| name | behavior-preserving-cleanup |
| description | Use for a clarity-only pass that must not change behavior — simplifying, renaming, de-duplicating, or restructuring code, configs, research scripts, or prose. Gates on understanding the target before touching it and re-verifies after each change so behavior stays fixed. |
| metadata | {"short-description":"Simplify without changing behavior, behind a comprehension gate"} |
Behavior-Preserving Cleanup
For passes whose only goal is clarity — not new behavior or bug fixes. The risk is
"simplifying" something you do not fully understand and silently changing what it
does. Two guards prevent that.
When to use
- simplifying or restructuring code, a config, a research script, or prose
- removing duplication or dead-looking content
- any edit that should leave behavior unchanged
When not to use
- feature work or bug fixes (use
engineering-lifecycle and delivery-verification-gate)
- changes that are meant to alter behavior
Method
- Comprehension gate (Chesterton's Fence). Before changing the target, state:
its responsibility, who calls or depends on it, its edge and error paths, why it
may be written the way it is (check history or
git blame when available), and
whether a test or runnable check defines its expected behavior. If any answer is
unknown, STOP and read more — do not edit yet.
- Change in small steps. Make one behavior-preserving edit at a time.
- Verify after each change. Re-run the defining check (or re-read the behavior)

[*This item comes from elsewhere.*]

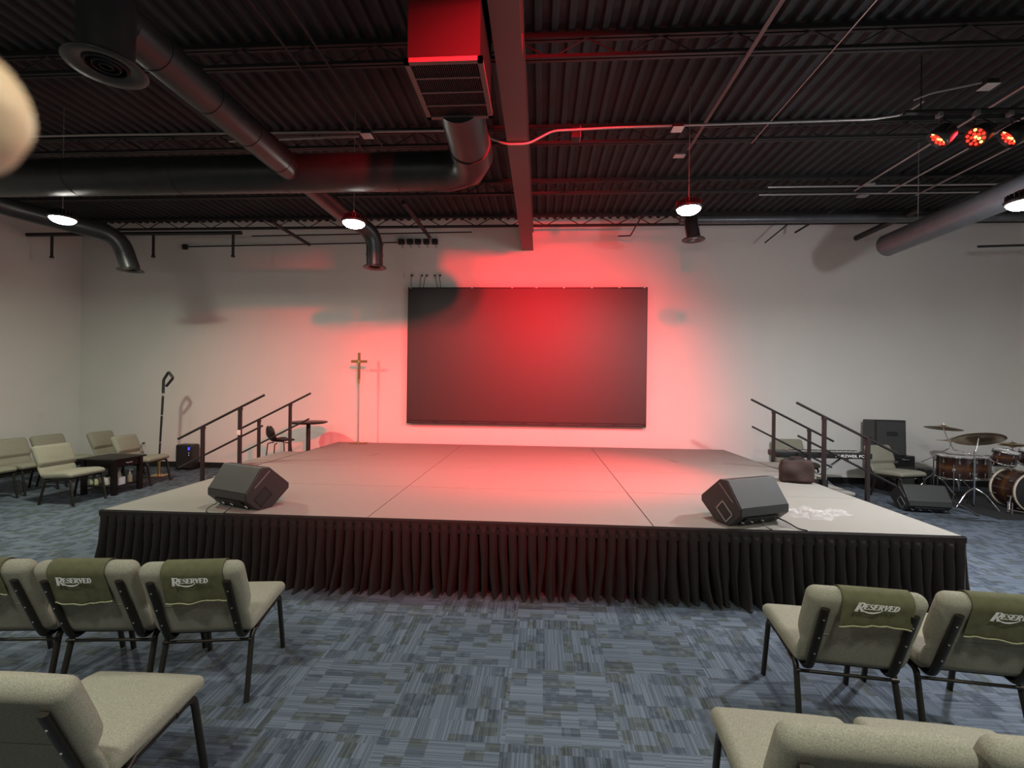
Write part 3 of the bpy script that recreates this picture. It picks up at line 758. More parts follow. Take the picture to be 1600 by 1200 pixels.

after each edit; the behavior must be identical. If you cannot confirm it, revert
that step.
Guardrails
- never remove content you do not understand on the assumption it is unused
- if no check pins the behavior, establish one before simplifying
- keep behavior identical — a cleanup that changes output is a defect, not a cleanup
Recommended templates
When this skill is involved, consider these workflow templates (install via
the workflow-templates artifact profile, or --with-deps to pull backing skills):
engineering-delivery-loop-runbook -- Bounded build-and-deliver loop runbook: single-path implementation with seen-to-fail proof, cross-agent diff verification, behavior-preserving cleanup, and credit-gated heavy-compute offload.